* **PROBLEM DESCRIPTION**: Go through the data below and gather each line containing "scene".

[Data items]

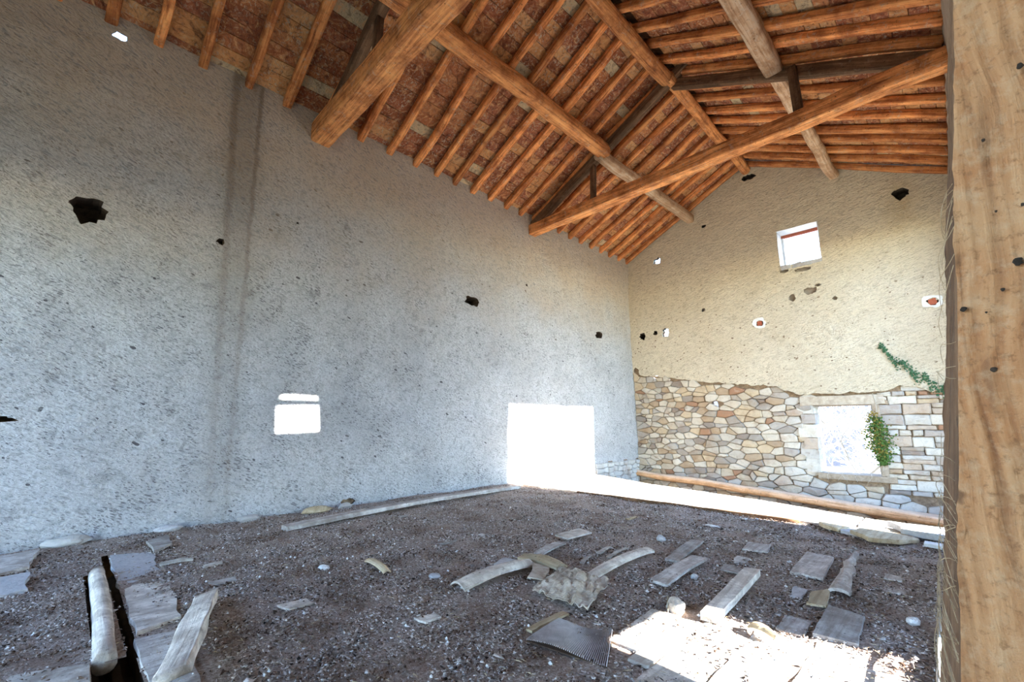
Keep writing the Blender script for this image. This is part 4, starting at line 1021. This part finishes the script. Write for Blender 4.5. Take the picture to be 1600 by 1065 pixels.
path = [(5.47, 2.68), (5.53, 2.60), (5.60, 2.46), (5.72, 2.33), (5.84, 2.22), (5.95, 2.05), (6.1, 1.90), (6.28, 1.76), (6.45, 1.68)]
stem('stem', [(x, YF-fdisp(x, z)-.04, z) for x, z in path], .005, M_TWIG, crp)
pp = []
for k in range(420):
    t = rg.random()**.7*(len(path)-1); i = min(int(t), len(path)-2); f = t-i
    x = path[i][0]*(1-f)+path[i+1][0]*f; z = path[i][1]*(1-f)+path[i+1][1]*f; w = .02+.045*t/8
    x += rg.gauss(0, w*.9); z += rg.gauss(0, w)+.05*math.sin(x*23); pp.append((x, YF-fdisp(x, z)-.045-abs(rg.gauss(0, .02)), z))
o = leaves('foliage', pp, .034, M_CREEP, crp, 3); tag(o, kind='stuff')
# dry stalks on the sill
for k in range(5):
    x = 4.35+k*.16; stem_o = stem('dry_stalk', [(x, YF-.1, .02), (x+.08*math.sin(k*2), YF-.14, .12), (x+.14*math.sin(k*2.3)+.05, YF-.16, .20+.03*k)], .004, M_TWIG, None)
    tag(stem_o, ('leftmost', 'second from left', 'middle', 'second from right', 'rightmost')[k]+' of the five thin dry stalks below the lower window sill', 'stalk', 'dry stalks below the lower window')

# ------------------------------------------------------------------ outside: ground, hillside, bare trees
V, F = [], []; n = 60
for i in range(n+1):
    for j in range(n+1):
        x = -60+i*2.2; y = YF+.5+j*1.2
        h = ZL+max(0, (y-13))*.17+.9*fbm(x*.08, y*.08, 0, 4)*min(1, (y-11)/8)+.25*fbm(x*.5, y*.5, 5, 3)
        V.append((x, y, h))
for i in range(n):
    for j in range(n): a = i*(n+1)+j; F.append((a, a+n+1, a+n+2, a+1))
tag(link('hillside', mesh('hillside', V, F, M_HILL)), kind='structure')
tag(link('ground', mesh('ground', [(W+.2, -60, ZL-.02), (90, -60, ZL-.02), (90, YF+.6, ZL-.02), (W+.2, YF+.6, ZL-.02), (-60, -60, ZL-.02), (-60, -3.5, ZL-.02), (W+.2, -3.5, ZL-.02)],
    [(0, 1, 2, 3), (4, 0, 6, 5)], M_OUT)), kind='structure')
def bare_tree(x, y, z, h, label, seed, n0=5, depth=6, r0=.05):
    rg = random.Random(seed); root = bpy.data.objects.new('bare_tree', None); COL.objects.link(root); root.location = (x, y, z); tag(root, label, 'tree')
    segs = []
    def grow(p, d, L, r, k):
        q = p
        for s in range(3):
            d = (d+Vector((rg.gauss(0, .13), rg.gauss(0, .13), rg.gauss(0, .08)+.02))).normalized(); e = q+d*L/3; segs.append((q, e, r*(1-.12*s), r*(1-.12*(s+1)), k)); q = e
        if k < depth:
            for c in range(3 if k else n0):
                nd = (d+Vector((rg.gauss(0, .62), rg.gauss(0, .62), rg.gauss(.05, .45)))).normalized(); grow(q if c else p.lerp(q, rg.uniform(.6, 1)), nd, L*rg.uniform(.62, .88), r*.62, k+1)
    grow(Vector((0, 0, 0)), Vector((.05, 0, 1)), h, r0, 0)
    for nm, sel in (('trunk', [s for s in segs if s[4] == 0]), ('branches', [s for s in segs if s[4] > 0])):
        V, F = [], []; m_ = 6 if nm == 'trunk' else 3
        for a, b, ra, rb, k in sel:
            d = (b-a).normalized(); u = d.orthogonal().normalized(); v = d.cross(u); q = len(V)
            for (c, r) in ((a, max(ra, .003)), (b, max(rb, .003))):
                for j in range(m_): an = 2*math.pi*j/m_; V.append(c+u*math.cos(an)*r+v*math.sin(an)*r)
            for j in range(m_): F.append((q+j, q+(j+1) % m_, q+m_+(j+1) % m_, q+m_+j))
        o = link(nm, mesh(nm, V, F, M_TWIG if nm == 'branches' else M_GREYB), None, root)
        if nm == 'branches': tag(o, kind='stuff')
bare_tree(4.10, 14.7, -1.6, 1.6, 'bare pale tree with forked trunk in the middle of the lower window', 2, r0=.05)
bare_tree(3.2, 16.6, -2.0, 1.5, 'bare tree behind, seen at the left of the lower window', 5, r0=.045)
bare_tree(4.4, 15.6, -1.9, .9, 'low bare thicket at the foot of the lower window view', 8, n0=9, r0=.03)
...
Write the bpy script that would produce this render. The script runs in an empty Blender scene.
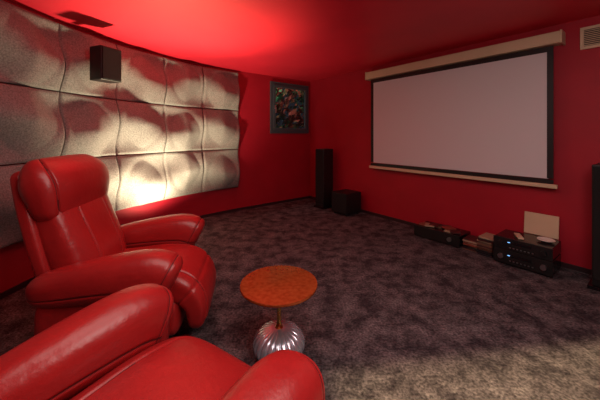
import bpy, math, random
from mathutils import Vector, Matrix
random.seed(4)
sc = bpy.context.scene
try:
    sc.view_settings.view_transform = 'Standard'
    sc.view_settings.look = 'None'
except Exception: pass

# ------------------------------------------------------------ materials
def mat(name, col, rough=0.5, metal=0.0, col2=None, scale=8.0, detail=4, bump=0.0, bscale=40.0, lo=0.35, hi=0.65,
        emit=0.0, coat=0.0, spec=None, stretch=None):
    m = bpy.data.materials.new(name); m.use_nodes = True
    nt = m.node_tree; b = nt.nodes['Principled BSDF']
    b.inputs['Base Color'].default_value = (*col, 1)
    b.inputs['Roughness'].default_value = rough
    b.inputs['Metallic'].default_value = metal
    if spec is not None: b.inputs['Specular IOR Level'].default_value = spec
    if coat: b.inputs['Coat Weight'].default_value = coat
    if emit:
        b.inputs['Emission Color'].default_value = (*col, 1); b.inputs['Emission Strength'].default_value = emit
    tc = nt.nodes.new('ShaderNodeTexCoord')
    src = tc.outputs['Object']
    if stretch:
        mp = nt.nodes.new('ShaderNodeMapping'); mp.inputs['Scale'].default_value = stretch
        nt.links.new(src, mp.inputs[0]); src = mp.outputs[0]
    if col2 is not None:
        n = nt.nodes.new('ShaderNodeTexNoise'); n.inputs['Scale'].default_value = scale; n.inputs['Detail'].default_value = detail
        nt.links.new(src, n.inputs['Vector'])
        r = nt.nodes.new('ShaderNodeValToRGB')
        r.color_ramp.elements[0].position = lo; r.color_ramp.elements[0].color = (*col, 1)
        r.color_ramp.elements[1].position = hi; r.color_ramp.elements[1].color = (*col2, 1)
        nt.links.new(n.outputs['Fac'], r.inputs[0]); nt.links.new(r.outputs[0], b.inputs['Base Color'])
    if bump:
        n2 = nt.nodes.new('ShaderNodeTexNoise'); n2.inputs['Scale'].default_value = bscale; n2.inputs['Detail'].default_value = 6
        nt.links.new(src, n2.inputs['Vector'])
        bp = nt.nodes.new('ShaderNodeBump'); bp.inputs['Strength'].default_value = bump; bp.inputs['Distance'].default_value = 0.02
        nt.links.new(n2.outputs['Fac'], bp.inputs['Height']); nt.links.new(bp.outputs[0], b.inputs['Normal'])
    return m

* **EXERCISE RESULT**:
Write the bpy script that would produce this render. The script runs in an empty Blender scene.
sc = bpy.context.scene